Scarcity is the mother

What links UK, Estonia, Israel, New Zealand and South Korea?

The clue I think lies in the latter country’s digital reputation as these nations make up the D5, the most advanced digital governments countries in the world.  The Digital 5, is a network of leading digital governments with the goal of strengthening the digital economy. The members are bonded by the principle of openness; they are focused on changing government’s relationship with technology.  Something to be proud of; that the UK is leading the charge in this area.  The advances evident from are impressive and matter to all.  The relative ease of obtaining a driving licence or sorting out power of attorney from sites really shows the success of GDS’s mantra “the strategy is delivery”.
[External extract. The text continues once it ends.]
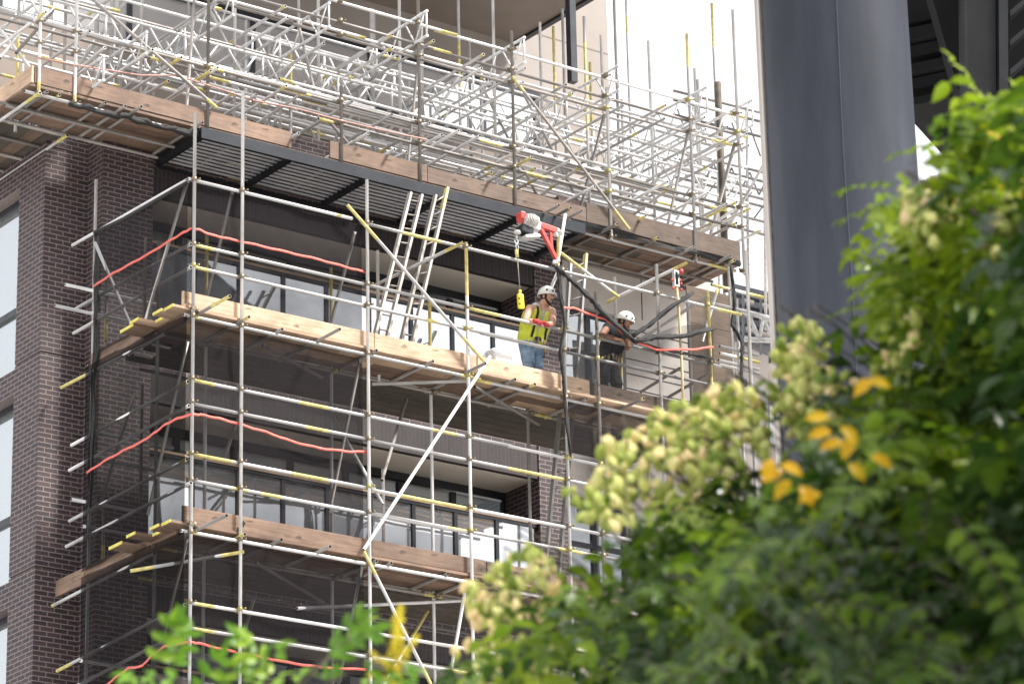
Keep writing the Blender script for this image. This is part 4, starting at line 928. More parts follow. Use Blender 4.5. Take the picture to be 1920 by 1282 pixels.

In the small European nation Estonia government digital transactions are super fast and super simple. Admittedly there’s only just over a million citizens.  If you’re one of them your tax return will arrive pre filled in – all you have to do is check it and return it.  Anyone who’s laboured over that annual ritual in the UK will appreciate that, and their government spokesman’s statement that “We estimate that the average Estonian saves two weeks of time per year from avoiding paper-based workflows.”.  I can believe it and I’d like those two weeks back too.

Francis Maude, champion of the UK Government’s digital revolution tells the story of how and why Estonia is such a digital pioneer in government.  His equivalent in Estonia told him that significant disruption to heritage practices was really the only choice because when the Russians left post independence there was no legacy (because they took it with them) and no money.  Siim Sikkut is the Estonian Governments ICT policy advisor.  He says they’ve made departments comply by making it illegal for anyone to ask a single person for the same information twice:  “We like to keep things simple” .

Simplicity seems frequently in my experience to be sacrificed for the sake of belt and braces thoroughness.  Not just in filling in a tax return (that is definitely getting simpler) but in most aspects of the media industry.   All too often the more detail we’ve got available to us the more layers of complexity we add.  We build on our heritage with the new methods available to us rather than think radically about how to change everything.

It doesn’t have to be this way, but it does require a change of approach in many cases.  Fortunately Adam Morgan (Eat Big Fish and Pirates Inside) now brings us a manual to force disruptive thinking.  It’s called “A beautiful constraint” and it describes how scarcity can be a stimulus for creativity and for real change. We should all adopt the behaviours of necessity to force real progress.